Tuesday, October 03, 2006

Closest Thing to Crazy

I remember with a certain nostalgia the time when the most irritating television commercials used to be for oil. A drop of oil would be shown seductively flowing down the side of an oil can. “Wow! Oil!” you thought. “Glad they reminded me, we’re clean out of it. I won’t bother watching the rest of this film, I’ll pop out and get some right now!”

I can’t remember when I last saw an advert for oil on television and I don’t know how we’re getting by without them. Presumably cars are grinding to a halt nationally. And where are the cars trying to travel to? Sofa shops, that’s where.

For the oil has been overtaken by sofas: they used to be called settees but settees have gone the way of oil adverts and what we have now are sofa commercials, every ten minutes. Was it last Christmas that we got a snatch of that Katie Melua song in every commercial break? “This is the closest thing to crazy I have ever been” Me too, once I’d seen the bloody advert a couple of hundred times.

Some fairly famous actor whose name I forget trying to look enthusiastic about sofas. Lots of happy-looking slim people lazing on sofas in immaculate, uncluttered living-rooms. (You can’t, of course, have fat people lazing on sofas in commercials any more than you can have spotty people in commercials for chocolate).

And the prices. “Only Six Nine Nine!” they shout at us frenetically. I think they mean Six Hundred and Ninety-Nine Pounds but they think Six Nine Nine sounds cooler, or cheaper, or something. Someone, somewhere, they think, is going “Wow! Only six nine nine! And look how slim that lady is! If I buy one I expect I’ll be slim too!”

How did we manage without all these sofas? I expect in my grandparents’ day they just used to sit on the dog and stare around the sofaless room in hopeless bewilderment.

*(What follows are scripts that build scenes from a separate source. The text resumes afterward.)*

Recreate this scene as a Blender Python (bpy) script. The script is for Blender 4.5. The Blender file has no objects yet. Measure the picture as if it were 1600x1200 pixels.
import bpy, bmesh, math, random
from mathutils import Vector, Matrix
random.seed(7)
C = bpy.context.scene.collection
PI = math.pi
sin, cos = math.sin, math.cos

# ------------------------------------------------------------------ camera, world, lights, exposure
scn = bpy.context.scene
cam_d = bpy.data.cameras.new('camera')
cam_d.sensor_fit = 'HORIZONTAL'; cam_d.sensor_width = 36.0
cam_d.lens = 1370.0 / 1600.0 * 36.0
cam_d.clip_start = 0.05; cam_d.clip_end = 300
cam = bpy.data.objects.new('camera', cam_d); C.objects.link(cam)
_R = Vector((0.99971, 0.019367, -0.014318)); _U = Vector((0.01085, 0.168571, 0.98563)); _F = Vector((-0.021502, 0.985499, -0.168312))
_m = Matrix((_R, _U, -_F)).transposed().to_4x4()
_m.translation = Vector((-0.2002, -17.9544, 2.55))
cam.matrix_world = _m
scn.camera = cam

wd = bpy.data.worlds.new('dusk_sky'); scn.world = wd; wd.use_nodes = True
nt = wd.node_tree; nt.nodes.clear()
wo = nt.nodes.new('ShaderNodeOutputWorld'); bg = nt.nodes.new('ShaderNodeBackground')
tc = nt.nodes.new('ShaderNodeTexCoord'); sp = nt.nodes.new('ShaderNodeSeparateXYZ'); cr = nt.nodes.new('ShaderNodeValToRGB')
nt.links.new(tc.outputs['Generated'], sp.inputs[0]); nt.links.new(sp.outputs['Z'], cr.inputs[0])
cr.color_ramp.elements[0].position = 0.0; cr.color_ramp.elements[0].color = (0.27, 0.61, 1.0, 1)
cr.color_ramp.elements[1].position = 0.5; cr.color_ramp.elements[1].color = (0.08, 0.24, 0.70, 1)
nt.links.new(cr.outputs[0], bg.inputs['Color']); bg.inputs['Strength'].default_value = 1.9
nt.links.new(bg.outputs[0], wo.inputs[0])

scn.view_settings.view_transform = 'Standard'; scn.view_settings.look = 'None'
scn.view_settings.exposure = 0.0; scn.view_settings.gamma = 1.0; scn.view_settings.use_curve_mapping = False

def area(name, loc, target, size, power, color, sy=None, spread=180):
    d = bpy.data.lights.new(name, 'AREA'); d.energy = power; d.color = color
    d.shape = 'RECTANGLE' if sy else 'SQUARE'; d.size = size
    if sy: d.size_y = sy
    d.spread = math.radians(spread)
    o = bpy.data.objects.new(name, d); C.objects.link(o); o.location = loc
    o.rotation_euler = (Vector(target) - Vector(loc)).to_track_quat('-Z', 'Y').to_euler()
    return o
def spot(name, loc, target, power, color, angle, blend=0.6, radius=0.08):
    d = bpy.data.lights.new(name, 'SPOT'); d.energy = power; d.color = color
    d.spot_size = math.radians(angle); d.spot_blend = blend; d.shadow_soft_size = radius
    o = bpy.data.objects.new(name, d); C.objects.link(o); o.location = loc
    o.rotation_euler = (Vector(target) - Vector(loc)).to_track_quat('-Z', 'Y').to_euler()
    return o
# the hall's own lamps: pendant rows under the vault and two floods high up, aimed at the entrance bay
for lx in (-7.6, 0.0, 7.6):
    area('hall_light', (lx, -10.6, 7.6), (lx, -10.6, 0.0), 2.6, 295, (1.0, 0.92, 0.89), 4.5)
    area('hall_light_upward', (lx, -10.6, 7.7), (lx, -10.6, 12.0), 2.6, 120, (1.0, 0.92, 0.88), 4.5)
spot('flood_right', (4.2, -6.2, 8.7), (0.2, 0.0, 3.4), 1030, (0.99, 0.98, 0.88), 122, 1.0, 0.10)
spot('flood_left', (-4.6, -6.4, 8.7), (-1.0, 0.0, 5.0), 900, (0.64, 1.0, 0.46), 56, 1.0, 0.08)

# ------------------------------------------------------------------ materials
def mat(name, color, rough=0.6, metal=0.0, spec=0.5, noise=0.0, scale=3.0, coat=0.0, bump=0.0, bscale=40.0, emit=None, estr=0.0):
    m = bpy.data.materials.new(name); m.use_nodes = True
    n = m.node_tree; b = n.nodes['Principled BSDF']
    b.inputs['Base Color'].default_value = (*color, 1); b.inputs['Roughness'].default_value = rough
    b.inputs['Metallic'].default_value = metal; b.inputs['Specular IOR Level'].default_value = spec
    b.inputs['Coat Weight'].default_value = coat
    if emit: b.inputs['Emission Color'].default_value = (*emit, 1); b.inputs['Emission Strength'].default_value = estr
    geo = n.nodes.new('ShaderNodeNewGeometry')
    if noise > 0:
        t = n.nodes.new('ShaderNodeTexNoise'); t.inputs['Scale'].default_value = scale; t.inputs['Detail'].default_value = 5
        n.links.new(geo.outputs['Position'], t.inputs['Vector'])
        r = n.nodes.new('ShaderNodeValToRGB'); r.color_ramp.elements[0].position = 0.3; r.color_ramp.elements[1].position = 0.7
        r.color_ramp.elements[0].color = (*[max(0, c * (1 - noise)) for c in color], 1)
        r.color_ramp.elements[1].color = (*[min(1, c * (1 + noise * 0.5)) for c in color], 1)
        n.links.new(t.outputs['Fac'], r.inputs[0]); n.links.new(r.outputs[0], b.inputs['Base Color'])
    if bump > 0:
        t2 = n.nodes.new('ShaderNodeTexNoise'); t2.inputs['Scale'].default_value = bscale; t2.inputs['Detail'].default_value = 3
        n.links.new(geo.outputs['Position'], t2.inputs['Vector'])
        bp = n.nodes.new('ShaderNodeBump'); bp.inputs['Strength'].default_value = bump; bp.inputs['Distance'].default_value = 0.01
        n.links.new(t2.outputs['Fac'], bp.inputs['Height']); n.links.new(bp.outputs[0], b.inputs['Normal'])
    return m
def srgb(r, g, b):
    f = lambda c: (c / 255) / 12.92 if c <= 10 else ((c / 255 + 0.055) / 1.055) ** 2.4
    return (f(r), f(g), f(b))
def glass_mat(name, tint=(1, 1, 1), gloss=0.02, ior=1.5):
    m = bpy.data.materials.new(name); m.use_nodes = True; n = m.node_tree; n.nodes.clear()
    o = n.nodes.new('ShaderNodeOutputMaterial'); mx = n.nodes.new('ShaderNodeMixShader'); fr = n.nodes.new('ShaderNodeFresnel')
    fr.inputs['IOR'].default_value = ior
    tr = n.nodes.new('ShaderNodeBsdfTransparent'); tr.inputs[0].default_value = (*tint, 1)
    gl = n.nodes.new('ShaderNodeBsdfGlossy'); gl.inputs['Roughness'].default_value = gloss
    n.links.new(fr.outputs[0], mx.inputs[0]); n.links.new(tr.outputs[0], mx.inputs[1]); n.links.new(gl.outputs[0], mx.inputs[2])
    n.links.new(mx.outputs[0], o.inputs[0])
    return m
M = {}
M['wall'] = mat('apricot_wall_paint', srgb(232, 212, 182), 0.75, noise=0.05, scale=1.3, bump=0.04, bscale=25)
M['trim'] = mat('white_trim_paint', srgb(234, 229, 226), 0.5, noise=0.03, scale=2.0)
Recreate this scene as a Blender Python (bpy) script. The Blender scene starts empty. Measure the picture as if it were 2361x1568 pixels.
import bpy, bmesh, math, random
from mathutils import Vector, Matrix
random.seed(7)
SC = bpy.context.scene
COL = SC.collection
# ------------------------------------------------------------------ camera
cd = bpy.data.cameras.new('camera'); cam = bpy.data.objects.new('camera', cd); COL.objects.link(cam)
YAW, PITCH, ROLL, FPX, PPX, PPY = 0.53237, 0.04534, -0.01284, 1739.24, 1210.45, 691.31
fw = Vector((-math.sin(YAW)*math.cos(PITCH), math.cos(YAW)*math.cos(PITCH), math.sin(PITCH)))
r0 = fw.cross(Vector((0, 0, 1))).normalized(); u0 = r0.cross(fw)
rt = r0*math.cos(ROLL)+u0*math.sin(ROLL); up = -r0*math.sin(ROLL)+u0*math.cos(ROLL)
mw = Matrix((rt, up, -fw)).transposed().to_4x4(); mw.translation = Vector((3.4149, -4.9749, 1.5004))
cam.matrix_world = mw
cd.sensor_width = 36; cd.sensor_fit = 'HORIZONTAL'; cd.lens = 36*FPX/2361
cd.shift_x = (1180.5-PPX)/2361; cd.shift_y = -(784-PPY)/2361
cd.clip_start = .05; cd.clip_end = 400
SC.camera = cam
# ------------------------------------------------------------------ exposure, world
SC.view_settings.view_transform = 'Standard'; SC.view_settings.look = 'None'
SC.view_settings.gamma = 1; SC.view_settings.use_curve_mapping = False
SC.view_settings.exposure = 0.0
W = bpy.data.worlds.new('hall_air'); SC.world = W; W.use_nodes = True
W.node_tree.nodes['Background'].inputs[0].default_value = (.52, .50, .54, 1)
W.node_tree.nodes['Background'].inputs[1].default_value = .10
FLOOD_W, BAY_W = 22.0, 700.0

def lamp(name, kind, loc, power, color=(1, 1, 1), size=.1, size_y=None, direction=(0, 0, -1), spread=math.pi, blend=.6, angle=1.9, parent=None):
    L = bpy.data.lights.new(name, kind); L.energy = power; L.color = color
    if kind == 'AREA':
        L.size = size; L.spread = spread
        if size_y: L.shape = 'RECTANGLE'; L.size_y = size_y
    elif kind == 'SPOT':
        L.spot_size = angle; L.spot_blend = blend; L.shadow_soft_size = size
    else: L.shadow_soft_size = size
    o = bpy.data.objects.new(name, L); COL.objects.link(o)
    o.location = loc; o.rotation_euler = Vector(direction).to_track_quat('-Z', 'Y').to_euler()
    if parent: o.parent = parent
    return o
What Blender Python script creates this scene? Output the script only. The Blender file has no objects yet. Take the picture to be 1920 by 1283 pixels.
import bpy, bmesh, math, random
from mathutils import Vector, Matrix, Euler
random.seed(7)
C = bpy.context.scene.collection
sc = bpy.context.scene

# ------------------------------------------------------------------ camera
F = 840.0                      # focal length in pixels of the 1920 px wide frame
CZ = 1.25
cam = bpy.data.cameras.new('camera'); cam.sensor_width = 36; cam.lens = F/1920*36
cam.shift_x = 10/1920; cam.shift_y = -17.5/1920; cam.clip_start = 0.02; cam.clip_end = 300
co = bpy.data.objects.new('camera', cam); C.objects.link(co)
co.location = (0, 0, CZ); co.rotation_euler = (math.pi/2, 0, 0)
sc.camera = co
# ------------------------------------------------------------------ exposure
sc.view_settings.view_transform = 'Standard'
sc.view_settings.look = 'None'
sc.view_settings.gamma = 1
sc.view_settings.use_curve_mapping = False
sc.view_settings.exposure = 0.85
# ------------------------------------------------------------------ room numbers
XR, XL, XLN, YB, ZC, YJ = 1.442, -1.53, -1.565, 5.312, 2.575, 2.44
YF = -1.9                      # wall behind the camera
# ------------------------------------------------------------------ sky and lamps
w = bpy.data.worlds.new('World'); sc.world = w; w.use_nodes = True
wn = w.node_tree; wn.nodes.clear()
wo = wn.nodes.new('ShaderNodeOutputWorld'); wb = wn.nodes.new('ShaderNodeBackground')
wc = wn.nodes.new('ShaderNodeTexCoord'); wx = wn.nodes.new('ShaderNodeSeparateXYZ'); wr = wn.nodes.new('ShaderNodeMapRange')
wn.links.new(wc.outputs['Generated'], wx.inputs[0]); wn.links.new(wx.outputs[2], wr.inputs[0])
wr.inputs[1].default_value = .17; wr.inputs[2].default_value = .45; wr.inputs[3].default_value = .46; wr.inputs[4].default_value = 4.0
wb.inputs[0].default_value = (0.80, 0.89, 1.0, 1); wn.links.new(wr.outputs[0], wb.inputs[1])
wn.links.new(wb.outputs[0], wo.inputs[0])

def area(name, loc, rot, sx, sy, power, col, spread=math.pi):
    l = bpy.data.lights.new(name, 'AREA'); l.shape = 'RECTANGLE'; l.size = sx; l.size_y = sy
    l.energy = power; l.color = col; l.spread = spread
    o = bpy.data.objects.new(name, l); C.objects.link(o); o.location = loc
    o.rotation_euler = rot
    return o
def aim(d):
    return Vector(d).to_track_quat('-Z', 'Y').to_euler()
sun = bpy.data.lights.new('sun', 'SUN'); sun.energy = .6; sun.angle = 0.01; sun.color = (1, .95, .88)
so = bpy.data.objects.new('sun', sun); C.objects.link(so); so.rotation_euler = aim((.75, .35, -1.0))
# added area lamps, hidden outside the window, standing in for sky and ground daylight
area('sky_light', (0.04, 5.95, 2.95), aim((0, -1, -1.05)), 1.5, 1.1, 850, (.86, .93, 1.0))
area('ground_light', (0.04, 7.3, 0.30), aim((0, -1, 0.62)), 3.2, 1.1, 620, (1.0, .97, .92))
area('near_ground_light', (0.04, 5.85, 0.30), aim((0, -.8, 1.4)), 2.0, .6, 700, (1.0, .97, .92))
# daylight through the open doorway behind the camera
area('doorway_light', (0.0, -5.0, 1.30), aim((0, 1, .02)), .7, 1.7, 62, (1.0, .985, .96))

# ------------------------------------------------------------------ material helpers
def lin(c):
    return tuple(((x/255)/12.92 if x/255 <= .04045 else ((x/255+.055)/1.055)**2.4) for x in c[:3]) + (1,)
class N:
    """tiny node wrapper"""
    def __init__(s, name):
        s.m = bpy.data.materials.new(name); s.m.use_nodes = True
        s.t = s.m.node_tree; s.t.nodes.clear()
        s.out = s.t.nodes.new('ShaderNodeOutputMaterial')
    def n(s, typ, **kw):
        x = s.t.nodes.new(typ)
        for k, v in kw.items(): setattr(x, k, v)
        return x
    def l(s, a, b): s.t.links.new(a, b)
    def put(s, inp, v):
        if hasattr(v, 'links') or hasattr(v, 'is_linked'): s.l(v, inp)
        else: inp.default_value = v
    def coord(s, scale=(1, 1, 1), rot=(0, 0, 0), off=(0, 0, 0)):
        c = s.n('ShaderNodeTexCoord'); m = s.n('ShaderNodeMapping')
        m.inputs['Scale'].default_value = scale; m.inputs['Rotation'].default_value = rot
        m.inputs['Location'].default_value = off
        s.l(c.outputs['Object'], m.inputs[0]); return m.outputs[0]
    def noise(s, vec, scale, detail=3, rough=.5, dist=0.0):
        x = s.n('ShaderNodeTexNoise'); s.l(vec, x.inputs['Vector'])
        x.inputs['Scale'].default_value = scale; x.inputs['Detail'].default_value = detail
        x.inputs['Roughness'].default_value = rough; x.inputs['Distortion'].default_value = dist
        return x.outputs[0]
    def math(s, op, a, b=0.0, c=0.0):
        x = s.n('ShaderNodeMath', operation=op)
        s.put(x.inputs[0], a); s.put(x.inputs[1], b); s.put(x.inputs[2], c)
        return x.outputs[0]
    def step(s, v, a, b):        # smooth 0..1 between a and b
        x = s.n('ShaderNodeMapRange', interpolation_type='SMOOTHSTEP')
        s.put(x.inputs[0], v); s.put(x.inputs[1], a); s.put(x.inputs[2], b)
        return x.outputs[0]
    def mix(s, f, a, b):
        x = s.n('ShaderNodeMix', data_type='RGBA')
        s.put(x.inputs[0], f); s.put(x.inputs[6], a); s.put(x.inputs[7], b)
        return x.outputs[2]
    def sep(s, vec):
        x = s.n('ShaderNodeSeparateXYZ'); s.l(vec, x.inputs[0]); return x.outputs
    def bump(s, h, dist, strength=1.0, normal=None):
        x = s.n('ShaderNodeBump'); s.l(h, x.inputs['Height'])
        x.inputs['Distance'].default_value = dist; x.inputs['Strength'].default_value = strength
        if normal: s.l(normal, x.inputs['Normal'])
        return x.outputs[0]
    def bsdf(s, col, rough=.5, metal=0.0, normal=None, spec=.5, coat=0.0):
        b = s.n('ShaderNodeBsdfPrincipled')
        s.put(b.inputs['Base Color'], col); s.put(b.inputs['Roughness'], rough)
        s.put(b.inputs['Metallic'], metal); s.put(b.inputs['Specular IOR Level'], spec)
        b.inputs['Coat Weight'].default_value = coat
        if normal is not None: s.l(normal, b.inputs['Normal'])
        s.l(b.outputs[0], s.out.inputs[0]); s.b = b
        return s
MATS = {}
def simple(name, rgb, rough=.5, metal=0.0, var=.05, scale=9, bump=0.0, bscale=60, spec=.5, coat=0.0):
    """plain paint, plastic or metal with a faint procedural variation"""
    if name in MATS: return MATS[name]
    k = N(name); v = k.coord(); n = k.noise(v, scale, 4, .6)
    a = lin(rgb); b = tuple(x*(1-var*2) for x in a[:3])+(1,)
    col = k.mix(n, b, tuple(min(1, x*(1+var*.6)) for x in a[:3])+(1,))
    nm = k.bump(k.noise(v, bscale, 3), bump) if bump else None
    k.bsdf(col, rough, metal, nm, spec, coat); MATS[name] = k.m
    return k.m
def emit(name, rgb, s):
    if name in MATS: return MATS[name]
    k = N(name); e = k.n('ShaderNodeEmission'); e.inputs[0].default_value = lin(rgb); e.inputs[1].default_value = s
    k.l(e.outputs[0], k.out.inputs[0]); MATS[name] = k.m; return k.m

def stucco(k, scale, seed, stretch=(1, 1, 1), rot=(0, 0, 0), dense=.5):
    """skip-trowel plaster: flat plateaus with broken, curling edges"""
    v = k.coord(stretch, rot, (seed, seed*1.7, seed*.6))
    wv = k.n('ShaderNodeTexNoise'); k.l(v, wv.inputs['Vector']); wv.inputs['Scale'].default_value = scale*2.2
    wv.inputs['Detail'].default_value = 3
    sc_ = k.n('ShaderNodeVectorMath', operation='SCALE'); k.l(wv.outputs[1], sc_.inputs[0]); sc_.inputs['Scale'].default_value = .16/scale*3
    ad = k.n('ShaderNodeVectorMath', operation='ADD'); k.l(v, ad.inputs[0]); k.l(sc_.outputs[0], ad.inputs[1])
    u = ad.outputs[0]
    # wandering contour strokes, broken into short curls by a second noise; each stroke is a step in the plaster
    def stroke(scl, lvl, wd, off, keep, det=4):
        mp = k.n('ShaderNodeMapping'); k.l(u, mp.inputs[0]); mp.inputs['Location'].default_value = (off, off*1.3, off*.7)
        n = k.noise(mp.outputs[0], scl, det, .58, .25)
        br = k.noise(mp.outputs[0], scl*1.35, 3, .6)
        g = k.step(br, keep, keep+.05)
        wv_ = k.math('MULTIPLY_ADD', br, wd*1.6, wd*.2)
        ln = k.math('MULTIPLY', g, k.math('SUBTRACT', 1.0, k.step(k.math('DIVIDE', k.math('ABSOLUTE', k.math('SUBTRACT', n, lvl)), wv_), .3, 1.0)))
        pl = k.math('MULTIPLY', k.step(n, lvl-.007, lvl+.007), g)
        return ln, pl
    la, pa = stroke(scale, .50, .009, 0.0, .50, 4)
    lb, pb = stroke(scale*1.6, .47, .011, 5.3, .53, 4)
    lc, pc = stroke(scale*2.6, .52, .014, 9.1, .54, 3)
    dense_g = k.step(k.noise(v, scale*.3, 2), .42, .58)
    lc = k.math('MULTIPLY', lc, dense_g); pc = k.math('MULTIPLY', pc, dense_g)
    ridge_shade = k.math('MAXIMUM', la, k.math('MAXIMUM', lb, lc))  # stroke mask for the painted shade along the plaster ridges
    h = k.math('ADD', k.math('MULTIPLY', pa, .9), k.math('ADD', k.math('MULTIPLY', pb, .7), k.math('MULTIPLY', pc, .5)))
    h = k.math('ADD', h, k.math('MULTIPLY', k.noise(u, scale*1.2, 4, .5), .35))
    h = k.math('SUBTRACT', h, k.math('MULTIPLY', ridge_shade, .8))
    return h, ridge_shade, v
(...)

Anyway, I just want the sofa manufacturers to know that they can stop targeting me. I’ve got my sofa. Willow Green leather it is, very comfortable too, and I’m never going to buy another one. How do I know? Well, the sofa was delivered just as the windows were being replaced and this was Very Lucky Indeed. For the layout of this house is such that, in spite of some careful measuring beforehand – oh all right, some “hmm, I expect we’ll get it in somehow” estimation - the sofa just wouldn’t fit through the door. Well, not through any of the doors – not the back door, not the front door, not the door of the room where it was to live.

So the builder took the old window out, lifted the sofa through the hole, and put the new window in. AND THE SOFA CAN NEVER GO OUT AGAIN. So, I repeat, I have got my sofa. FOR EVER. LEAVE ME ALONE.

2 Comments:

Blogger John said...

Oh, don't get started on the Great Settee Sofa debate. some say it's all U and non-U, which was basically affected upper-middle classes disowning French expressions calling things lavatories not toilets [toilette] and napkins not serviettes in a vain attempt, after to some eight hundred years, to stick two fingers up at Duke William and his Knorman Knights.

So these people think that settee is French and therefore common and and sofa is what the Saxons sat in before Harold got shot in the eye. Which is bollocks because they sat on settles which is where settee comes from [Old English: setle, Gothic: sitls.

Mind you I always though it should be sittee because that's what you do, although I suppose strictly speaking the person on the settee is a sitee, but I fear we are drifting away from the point.

Sofa, far from by Saxon, Anglo Saxon, Danish, Viking, or Ikea is infact Arabic from suffah meaning a platform upon which one sits.

So a Sufi sitting on a settee in Settle
coud be excused for being confused.

9:01 am  
Blogger Ailbhe said...

I never watch adverts, whatever language they're couched in.